"Vivre pour mourir et mourir pour vivre": Swabian friendship album from Hölderlin's circle

[Album amicorum]. Friendship album of Georg Thomas Bach.

Altona, Cannstatt, Ditzingen, Frankfurt/M., Göttingen, Grafenberg, Kornwestheim, Krozingen, Maulbronn, Münchingen, Nuremberg, Nürtingen, Oberstenfeld, Schleusingen, Stuttgart, Unterensingen u. a., 1789-1830.

Oblong 8vo (160 x 105 mm). German, Latin and French manuscript on paper. 90 ff. with ca. 90 entries, 3 watercolours, and 1 silhouette. Stored loosely in contemporary green cover boards, gilt with spine label "Pro Memoria" and monogrammed upper cover "G TH B 1790". All edges gilt.

 9,500.00

An exceptionally pretty album amicorum, boasting fine and often highly personal entries by the owner's friends of both sexes, often in very appealing calligraphy.
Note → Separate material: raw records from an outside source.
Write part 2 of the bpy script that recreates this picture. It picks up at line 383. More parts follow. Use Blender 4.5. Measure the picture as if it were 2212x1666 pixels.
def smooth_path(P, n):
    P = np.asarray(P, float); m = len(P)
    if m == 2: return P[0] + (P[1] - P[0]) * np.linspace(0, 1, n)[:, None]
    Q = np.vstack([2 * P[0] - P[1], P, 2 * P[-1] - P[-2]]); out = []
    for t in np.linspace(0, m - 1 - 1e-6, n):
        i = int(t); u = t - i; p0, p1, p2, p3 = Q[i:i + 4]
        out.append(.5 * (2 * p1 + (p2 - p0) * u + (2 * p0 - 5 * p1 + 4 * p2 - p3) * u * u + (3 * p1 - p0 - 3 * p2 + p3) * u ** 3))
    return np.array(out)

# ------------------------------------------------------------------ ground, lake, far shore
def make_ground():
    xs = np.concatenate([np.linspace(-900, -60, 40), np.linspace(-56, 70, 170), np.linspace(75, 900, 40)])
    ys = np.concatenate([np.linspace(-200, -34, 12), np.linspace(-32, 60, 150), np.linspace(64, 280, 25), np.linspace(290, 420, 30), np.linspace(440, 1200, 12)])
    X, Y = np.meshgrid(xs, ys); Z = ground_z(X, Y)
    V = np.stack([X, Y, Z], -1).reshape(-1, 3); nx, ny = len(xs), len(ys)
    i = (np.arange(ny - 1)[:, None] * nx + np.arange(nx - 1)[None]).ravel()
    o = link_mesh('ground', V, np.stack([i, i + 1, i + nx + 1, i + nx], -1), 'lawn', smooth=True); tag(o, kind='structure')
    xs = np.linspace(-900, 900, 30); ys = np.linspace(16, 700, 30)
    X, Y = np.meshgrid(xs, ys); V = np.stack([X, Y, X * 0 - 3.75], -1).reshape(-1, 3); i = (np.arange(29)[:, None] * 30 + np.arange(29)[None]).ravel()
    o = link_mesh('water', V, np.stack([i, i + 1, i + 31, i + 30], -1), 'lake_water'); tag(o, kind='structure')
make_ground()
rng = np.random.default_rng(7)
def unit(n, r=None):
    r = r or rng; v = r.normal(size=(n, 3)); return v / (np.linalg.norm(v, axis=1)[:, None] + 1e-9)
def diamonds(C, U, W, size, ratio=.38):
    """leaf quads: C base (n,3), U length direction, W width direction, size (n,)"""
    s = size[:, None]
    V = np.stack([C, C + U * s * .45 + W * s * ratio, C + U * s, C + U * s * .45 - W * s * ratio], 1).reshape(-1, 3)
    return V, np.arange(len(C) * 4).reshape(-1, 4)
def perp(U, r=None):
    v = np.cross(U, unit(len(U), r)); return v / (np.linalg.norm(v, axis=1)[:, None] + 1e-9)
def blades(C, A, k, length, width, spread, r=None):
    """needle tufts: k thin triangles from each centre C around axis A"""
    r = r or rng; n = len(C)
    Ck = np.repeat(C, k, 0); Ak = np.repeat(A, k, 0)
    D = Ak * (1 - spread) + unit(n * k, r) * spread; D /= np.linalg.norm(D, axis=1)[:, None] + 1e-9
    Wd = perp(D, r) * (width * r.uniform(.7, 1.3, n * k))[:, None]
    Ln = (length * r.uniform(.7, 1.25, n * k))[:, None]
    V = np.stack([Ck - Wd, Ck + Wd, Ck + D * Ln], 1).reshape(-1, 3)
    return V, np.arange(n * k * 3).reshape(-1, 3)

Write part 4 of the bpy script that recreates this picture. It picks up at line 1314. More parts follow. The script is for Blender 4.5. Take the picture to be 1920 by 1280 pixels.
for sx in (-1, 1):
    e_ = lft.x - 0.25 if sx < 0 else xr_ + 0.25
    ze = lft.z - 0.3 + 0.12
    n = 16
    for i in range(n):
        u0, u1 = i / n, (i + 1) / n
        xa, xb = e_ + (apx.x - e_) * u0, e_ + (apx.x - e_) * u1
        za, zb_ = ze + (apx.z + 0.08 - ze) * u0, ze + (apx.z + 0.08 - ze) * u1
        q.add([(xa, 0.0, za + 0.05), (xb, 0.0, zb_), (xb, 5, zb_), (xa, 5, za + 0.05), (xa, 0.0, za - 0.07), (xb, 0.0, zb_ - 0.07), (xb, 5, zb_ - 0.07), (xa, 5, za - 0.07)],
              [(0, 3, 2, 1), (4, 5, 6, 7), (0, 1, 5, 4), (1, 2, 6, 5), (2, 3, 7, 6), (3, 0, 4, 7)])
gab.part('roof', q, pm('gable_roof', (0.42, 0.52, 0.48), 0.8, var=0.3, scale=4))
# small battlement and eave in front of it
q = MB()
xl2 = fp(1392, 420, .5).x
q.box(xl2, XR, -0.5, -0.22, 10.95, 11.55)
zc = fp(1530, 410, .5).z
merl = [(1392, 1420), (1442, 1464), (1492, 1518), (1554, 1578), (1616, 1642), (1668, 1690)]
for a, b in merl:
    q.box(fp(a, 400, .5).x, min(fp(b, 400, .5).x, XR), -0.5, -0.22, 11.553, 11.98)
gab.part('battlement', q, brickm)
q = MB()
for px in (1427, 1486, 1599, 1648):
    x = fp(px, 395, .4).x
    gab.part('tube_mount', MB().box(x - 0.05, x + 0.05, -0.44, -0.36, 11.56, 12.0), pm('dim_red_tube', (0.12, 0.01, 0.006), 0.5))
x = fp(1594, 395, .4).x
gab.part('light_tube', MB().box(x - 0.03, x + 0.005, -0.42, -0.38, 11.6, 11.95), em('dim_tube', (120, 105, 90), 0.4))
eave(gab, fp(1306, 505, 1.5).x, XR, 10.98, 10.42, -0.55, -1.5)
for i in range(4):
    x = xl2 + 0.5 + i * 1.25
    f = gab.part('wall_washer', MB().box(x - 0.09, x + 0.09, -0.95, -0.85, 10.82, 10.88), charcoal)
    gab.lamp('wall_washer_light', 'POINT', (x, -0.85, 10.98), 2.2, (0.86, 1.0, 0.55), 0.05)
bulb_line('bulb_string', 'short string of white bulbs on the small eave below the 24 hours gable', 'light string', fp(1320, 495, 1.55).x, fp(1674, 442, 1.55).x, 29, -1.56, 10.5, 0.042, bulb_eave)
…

Georg Th. Bach was born in Nürtingen in 1771 and attended the local secondary school where he would later become a teacher himself; his further education would have taken place at Stuttgart or Nuremberg. The album does not suggest that he attended a university, and most entries are by Protestant ministers, vicars, or educators. Bach visited a large number of villages and small towns in Württemberg, but also Altona, Frankfurt am Main, and Göttingen.

In Nürtingen Jakob Friederich Klemm (1733-93) signed the album, the founder of the local Realschule who is also credited with introducing to Germany the puzzle game invented by John Spilsbury around 1760. Other local contributors are the teacher Georg Friedrich Ettensberger (1756-1824), the civil servant Karl Christoph Friedrich Gock (1776-1849), Friedrich Hölderlin's half-brother, as well as the deacon Nathaniel Köstlin (1744-1826), Hölderlin's private instructor. Bach's "loving mother" Veronica Dorothea bids her son farewell with a quote from the Psalms.

From Stuttgart hails the contribution of Konrad Friedrich Schüle (1771-1833), partner in the textile business of Kolb & Schüle, from nearby Grafenberg that of Christian Gottlob Pregizer, the later vicar of Haiterbach after whom the radical pietist "Pregizer Society" was named. The vicars of Unternsingen, Bickelsberg und Ditzingen, Christoph Friedrich Cuhorst (1727-93), Johann Immanuel Friedrich Schmid (1756-1821), and Johann Christian Zügel (1723-95), are present along with the vicar of Münchingen, Christoph Ludwig Flattich (1756-1822), who was then assisting his father, the important Protestant educator Johann Friedrich Flattich. On 14 June 1790 Johann Ludwig Mannhardt (1749-1816) signed the album, major domo of the Maulbronn monastery and brother of the important theologian Johann Wilhelm Mannhardt.

In Altona, in 1791, Bach met Hinrich van der Smissen (1742-1814), the grandson of the like-named Mennonite entrepreneur and shipowner, as well as two other members of the family and the young Dutch botanist George Voorhelm Schneevoogt (1775-1850). Two 1794 entries from Nuremberg are of particular interest: that of the spice trader Johann Christoph Karg (1733-1806), a close friend and correspondent of Lavater, and that of Georg Michael Eisenbach (1728-1804), who in 1783 had been made the first Protestant pastor of Eferding in Upper Austria, two years after Emperor Joseph II had issued his Patent of Toleration. As ususal, Eisenach did not take long to clash with the upper echelons of his clergy; he was evicted from Austria in 1788 and settled in Nuremberg as a private educator.

Another member of the van der Smissen family added to his calligraphically charming entry a small watercolour illustrating the long and winding as well as the short and straight road, both under God. An entry by Christian Gottfried Hellfeld of Schleusingen is embellished on the verso by a pretty emblem with the motto, "Vivre pour mourir et mourir pour vivre". Louise Huzelin, daughter of the Schnaitheim pastor Ludwig Christoph Huzelin (1725-83), is shown in a silhouette portrait. A particularly pretty wastercolour, not clearly attributed to any single entry, depicts an idealized landscape with fantastical flower ornaments.

Covers a little rubbed and bumped. All leaves numbered in pencil by an earlier collector; some light browning and duststains, occasional light edge tears or creases, but still an entirely charming survival.